* begin *

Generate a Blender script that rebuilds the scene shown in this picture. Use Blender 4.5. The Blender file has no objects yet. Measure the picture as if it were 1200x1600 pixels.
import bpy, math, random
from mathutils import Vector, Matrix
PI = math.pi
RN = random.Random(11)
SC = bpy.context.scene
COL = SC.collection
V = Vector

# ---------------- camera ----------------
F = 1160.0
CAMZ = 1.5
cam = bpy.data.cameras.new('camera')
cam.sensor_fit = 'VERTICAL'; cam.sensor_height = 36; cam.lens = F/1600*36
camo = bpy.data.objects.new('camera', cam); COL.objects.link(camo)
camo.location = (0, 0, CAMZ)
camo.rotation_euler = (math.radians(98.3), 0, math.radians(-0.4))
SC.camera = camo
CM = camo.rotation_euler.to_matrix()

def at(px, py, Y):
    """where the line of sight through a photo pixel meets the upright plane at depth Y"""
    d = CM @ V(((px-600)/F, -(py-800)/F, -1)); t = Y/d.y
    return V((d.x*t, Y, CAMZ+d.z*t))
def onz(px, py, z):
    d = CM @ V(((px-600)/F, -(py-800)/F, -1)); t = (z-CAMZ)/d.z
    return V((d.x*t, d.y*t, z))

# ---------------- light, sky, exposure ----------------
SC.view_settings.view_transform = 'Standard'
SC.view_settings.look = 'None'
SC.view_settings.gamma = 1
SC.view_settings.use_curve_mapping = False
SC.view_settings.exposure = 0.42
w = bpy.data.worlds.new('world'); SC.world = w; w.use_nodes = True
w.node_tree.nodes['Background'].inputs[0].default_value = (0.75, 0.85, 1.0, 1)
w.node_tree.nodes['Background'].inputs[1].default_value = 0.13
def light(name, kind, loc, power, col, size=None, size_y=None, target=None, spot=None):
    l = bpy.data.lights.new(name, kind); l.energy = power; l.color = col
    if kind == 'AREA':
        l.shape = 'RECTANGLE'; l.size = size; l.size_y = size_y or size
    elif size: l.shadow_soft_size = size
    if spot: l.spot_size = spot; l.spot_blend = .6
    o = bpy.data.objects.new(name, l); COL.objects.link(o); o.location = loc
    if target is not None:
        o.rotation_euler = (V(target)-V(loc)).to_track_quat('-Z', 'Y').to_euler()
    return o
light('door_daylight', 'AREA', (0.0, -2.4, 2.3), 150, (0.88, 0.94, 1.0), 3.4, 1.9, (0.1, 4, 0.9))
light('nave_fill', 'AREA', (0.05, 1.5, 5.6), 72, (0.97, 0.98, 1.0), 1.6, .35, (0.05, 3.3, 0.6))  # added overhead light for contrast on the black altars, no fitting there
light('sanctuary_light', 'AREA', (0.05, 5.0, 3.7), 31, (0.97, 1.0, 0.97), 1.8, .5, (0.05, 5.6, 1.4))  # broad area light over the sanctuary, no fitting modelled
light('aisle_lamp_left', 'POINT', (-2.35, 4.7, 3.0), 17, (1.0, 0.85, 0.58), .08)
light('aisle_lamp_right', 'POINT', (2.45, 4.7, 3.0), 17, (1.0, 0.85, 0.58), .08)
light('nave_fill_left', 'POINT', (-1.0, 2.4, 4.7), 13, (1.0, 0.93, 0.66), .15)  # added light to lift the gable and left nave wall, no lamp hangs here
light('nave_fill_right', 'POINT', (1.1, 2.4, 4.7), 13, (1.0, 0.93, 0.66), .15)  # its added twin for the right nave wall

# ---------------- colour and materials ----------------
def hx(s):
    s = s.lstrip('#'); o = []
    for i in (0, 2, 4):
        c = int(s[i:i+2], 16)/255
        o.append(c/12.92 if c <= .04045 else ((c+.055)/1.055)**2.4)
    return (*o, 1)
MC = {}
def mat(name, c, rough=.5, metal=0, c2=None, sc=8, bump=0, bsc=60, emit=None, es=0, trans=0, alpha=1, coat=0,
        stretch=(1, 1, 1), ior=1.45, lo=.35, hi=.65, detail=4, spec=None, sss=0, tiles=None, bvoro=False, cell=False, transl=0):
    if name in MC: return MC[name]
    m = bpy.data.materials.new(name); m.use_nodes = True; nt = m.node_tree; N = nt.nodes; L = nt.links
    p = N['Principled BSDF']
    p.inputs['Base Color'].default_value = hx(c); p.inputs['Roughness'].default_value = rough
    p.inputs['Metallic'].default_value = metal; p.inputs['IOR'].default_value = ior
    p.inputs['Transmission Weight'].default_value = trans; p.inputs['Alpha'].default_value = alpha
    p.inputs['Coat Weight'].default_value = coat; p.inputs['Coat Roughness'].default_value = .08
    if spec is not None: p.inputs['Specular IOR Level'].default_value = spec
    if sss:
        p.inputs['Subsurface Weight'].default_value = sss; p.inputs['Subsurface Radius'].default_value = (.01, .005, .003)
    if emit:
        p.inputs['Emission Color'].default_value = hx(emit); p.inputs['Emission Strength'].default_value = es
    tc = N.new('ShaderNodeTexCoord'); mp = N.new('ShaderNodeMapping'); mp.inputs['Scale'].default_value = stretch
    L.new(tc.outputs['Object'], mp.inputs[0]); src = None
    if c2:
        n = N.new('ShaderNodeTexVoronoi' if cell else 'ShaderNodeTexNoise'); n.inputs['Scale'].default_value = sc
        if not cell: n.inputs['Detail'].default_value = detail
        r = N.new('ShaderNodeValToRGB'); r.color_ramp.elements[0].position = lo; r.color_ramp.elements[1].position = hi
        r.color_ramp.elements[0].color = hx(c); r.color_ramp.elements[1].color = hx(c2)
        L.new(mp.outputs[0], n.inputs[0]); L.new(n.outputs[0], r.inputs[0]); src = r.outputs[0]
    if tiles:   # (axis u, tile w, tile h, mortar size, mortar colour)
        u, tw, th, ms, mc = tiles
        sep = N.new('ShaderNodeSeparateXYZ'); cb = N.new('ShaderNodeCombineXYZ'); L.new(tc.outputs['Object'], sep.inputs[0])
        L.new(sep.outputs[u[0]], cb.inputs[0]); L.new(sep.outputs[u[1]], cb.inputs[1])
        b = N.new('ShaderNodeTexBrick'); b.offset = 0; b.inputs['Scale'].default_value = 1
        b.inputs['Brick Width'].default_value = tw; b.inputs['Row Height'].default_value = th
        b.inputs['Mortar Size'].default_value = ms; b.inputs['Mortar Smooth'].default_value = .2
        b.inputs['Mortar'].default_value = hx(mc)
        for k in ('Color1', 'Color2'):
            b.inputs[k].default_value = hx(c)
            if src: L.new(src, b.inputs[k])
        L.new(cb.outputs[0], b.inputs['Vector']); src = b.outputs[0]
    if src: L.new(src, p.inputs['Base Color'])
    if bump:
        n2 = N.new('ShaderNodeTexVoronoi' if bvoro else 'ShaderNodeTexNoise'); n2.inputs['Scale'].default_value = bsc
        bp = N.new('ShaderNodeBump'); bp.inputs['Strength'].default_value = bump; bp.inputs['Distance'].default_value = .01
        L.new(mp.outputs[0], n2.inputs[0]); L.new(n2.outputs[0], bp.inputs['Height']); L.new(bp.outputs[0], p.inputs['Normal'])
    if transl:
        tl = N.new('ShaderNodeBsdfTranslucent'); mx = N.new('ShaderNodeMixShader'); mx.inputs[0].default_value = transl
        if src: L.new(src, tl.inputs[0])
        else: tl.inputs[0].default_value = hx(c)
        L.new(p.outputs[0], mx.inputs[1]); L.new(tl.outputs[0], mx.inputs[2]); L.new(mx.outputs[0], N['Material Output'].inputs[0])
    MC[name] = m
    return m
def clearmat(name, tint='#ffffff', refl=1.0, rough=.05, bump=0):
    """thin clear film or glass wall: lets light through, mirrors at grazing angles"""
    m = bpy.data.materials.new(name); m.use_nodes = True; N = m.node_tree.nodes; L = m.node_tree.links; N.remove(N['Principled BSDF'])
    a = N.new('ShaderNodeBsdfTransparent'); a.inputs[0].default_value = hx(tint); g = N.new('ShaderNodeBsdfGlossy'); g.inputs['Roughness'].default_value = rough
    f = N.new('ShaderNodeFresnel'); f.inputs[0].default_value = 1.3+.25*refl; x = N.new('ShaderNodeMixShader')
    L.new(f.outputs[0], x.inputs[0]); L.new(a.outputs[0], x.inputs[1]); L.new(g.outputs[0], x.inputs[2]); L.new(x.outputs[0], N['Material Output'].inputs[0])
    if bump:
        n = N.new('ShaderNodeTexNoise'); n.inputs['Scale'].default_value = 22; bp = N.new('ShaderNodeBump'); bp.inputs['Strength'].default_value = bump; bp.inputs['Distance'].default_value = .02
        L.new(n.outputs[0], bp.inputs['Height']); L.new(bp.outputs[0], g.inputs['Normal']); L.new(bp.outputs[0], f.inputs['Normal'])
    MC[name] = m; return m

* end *

Problem details :: The required output is the exact run of lines from the beginning of the listing above to the line that contains "return V((d.x*t, d.y*t, z))", inclusive of both.

Exercise response ::
Generate a Blender script that rebuilds the scene shown in this picture. Use Blender 4.5. The Blender file has no objects yet. Measure the picture as if it were 1200x1600 pixels.
import bpy, math, random
from mathutils import Vector, Matrix
PI = math.pi
RN = random.Random(11)
SC = bpy.context.scene
COL = SC.collection
V = Vector

# ---------------- camera ----------------
F = 1160.0
CAMZ = 1.5
cam = bpy.data.cameras.new('camera')
cam.sensor_fit = 'VERTICAL'; cam.sensor_height = 36; cam.lens = F/1600*36
camo = bpy.data.objects.new('camera', cam); COL.objects.link(camo)
camo.location = (0, 0, CAMZ)
camo.rotation_euler = (math.radians(98.3), 0, math.radians(-0.4))
SC.camera = camo
CM = camo.rotation_euler.to_matrix()

def at(px, py, Y):
    """where the line of sight through a photo pixel meets the upright plane at depth Y"""
    d = CM @ V(((px-600)/F, -(py-800)/F, -1)); t = Y/d.y
    return V((d.x*t, Y, CAMZ+d.z*t))
def onz(px, py, z):
    d = CM @ V(((px-600)/F, -(py-800)/F, -1)); t = (z-CAMZ)/d.z
    return V((d.x*t, d.y*t, z))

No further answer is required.